Subject: AP: East Timor's foreign minister opposes rights tribunal

Wednesday September 8, 6:44 PM East Timor's foreign minister opposes rights tribunal

East Timor's foreign minister reaffirmed his opposition to an international rights tribunal Wednesday, telling parliament that the country's economic future depended on good relations with its former occupier.

"I believe that the right thing for us to do is reconcile with Indonesia," Jose Ramos Horta said.

"Almost everything for our daily needs comes from Indonesia," he said. "Therefore, if we have a bad relationship with Indonesia it will effect the living standard of the people of East Timor. The past is history now ... the future is more important."

Human rights groups demand the establishment of an international tribunal to punish Indonesian officers and their proxy militias blamed for killing at least 1,500 people in 1999, when East Timor voted to break away from Indonesia.

Last month, an appeals court in Jakarta overturned the convictions of four Indonesian commanders implicated in the bloodshed. This means all 16 police and military officers charged over the violence have been acquitted. Only two people _ both ethnic East Timorese civilians _ were found guilty.

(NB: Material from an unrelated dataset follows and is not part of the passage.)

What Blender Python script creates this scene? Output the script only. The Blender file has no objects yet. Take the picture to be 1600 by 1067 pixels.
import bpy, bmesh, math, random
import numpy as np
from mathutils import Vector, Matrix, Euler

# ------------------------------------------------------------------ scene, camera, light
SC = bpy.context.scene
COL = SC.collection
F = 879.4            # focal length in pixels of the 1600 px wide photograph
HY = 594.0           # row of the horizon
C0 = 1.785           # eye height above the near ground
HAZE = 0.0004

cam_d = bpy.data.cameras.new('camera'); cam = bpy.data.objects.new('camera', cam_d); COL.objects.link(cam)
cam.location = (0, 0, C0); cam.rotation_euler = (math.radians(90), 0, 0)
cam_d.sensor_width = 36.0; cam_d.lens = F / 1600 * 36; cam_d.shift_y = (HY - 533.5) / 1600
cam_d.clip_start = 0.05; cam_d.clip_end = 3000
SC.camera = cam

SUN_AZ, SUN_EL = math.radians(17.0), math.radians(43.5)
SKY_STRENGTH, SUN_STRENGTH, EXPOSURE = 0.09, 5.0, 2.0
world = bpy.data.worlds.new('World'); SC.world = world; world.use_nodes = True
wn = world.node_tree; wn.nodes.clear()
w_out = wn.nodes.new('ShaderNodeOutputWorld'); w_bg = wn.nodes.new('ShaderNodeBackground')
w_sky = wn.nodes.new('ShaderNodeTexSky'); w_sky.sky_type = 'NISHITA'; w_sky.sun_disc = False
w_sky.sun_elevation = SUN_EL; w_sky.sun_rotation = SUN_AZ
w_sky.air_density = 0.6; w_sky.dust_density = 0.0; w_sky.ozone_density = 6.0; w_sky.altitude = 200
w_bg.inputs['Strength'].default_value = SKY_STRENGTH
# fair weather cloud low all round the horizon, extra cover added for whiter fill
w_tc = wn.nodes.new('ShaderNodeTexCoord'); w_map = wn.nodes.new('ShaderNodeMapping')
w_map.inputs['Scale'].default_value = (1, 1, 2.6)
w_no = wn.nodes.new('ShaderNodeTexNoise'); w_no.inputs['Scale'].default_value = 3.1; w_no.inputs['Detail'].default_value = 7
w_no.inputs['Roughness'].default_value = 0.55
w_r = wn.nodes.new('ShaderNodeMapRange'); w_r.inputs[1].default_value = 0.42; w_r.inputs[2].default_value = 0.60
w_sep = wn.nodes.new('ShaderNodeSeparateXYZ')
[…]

In contrast, a U.N.-backed panel in Dili has indicted more than 380 people and convicted more than 50 so far. Still, most of the top defendants _ including former Indonesian presidential candidate Gen. Wiranto _ remain free, spurring activists to press their demands for an international court.

"What has happened is a disgrace," Silverio Pinto Baptist, a rights activist, told reporters Wednesday.

"The international community and the government of East Timor should establish an international tribunal," he said. "Those who masterminded the 1999 violence should be brought to justice."

But the East Timor government has been reluctant to seek justice, saying ties with Indonesia _ which ruled the half-island for 24 years _ are more important for the country's future.